Eleanor Roosevelt installed a victory garden in 1943, and Woodrow Wilson turned the South Lawn over to grazing sheep during World War I, but most of the landscape changes made by first families were for their own needs. Obama reportedly wants to install a basketball court. Bill Clinton had a jogging track constructed, Gerald Ford installed an outdoor swimming pool and Dwight Eisenhower installed a putting green. Jimmy Carter asked for a culinary herbs garden which continues to be planted among ornamentals. Since the Clinton administration, the executive chef has been harvesting produce from a small vegetable garden on the roof.
The last president to take an active role in the landscape was John Kennedy. After he read Thomas Jefferson’s chronicle of planting at Monticello, the “Garden Book,” Kennedy asked that Woodrow Wilsons’ original Rose Garden be reworked.
I believe this is a noble effort but I question if the White House adopts this garden strategy, will it really make a difference in our city? There are a lot of gardeners in McAlester all ready. But really, will Americans opt for the convenience of a dollar deal at a fast food joint over the economical and healthy practice of growing their own vegetables?
You know, back in the day of the Victory Gardens there was no Taco Bell or McDonald’s fast food, so if you wanted cheap food, you had to grow it.
Do you think a White House garden will prompt a change in our society, or do we have to wait for the next generation of adults to see the influence at work? It’s easy to ask someone else to make a change in their home, (especially when there is full time staff available to tend to the plot), but what about the everyday family that is working overtime and managing the lives of their children? I have my doubts.

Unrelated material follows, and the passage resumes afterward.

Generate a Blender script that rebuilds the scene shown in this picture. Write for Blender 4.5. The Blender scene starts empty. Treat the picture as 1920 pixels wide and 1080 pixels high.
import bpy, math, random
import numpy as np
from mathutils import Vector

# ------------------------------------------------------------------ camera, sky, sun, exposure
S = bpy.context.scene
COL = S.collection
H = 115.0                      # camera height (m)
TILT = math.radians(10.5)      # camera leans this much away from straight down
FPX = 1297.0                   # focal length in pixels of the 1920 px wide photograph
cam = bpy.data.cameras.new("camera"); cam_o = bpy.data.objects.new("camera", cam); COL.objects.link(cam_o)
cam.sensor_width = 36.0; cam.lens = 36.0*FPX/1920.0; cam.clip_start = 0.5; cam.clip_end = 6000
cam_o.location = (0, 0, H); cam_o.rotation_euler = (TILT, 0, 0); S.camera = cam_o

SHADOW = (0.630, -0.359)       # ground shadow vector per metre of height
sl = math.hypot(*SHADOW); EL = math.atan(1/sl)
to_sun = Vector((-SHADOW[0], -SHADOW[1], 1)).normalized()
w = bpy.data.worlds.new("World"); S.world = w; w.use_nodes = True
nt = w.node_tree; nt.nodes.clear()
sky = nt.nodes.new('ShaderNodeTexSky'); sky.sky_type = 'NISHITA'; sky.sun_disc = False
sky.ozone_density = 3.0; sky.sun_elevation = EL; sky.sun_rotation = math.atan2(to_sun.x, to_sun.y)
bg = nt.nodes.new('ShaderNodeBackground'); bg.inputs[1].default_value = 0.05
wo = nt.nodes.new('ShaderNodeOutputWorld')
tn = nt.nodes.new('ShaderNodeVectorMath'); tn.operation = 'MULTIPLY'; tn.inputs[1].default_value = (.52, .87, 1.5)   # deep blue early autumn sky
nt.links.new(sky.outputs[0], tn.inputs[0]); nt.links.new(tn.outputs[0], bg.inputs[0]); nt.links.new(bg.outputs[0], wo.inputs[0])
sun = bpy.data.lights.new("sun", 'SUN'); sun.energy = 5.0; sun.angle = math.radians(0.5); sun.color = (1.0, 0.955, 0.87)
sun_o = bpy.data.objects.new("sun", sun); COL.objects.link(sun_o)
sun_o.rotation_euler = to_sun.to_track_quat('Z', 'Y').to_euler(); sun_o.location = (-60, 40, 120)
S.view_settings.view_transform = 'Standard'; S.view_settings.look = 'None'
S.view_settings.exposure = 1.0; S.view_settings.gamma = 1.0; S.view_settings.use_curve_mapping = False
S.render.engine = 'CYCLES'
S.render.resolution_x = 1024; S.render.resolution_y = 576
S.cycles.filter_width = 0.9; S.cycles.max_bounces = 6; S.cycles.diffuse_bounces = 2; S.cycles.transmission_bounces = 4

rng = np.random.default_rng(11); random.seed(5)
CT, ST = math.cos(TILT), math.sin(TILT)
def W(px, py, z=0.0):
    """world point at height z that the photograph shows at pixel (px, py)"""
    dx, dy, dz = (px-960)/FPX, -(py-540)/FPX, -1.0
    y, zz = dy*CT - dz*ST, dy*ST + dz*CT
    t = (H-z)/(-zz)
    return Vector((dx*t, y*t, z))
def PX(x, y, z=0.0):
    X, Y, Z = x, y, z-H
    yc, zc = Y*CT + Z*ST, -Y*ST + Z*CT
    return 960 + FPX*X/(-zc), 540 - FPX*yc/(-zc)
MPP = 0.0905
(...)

In my view, the reality is that weeding, feeding, staking, pest control, mulching, and watering all takes time and a commitment. I wish it were, but gardening is not for everyone. It would take desperate circumstances to see the number of Victory Gardeners that we had in the past. I am nostalgic when I think of Victory Gardens. I guess the OETA program titled “Victory Garden” has made me think about how the world might be if we all had and tended family gardens. I miss Roger Swain. He was the previous host in the red suspenders who encouraged us to plant victory gardens. Unfortunately, the majority of people don’t have enough time to tend to their own gardens, or they don’t want to. Edible gardens are a joy, but I wouldn’t consider them to be “low maintenance.
Maybe we should start at a local level. I’m going to contact Senator Richard Lerblance, State Representative Brian Renegar, and State Representative Terry Harrison. They’re all loyal Democrats and probably avid gardeners. They could lead the charge and convince President Obama to join our effort. This is all good food for thought.